Monday, July 6, 2009

Raising Thankful Children

Wow! This is the third month of our ladies blog. I am so grateful to all who have posted, commented, and read the blog. I'm excited about a new month of blogging....

As you know, on most Mondays, we talk about Family and Home. I ran across an article by David Swihart that I wanted to share with you about having thankful children.

In the midst of this materialistic society, parents often see in their children a lack of appreciation for what they have. Here are 10 ideas that can help your children become more thankful people.

Begin to model an attitude that says, "This thing isn't mine, it belongs to God and he is letting me use it right now." With this attitude, you can begin to convey not only that God is the creator and owner of everything, but also that we are entrusted with caring for God's possessions.

Limit the number of things you give to your children. If you are constantly giving things to them, they lose their appreciation for a gift when the next one comes along. Instead of having one prized possession, they will simply have lots of stuff to occupy them. Over time, this breeds a lack of appreciation for things. In short, you spoil your child.

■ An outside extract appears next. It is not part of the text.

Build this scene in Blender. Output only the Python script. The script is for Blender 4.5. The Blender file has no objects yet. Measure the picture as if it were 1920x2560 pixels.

Don't make giving toys or presents the primary way of showing love in your family. Love is a spiritual act, and is best communicated through speech, touch, facial expressions and attitudes.

Take time regularly to be thankful and to give thanks together. Let your children see you telling them and others, "thank you".

During family prayer time, go around the circle and have each family member tell God "thank you" for something.

Plan family activities that involve ministering to other people. Through this a child can see how blessing others produces thankfulness.

Incorporate into discipline the removal of certain things and activities your child likes but may take for granted. This will give the opportunity to "miss" it, increasing his appreciation for having it.

Acknowledge when your child says, "thank you" by looking at him or her, smiling and clearly saying, "you're welcome'. Let them know how it makes you happy to hear them saying, "thank you".

As your children grow old enough to comprehend it, make clear distinctions between "rights" and "privileges", first in your own life and, by application, in theirs. A good example for adults is having a driver's license.

Over time, make the connection for your children between thankfulness and worship so that they can truly grow to worship the Lord out of a thankful heart.

We have awesome children in our church and I want to do my part to be sure they have the resources and training to become powerful ministers of the gospel. I love each of you and hope you have a fabulous Monday.

On another note...the wedding of Bro. Jamie and Sis. Courtney was beautiful. I will try to post some pictures later.

Love you all! Sis. D.

1 comment:

  1. Thanks Sis. D! That was very helpful info and very needed I appreciate it very much.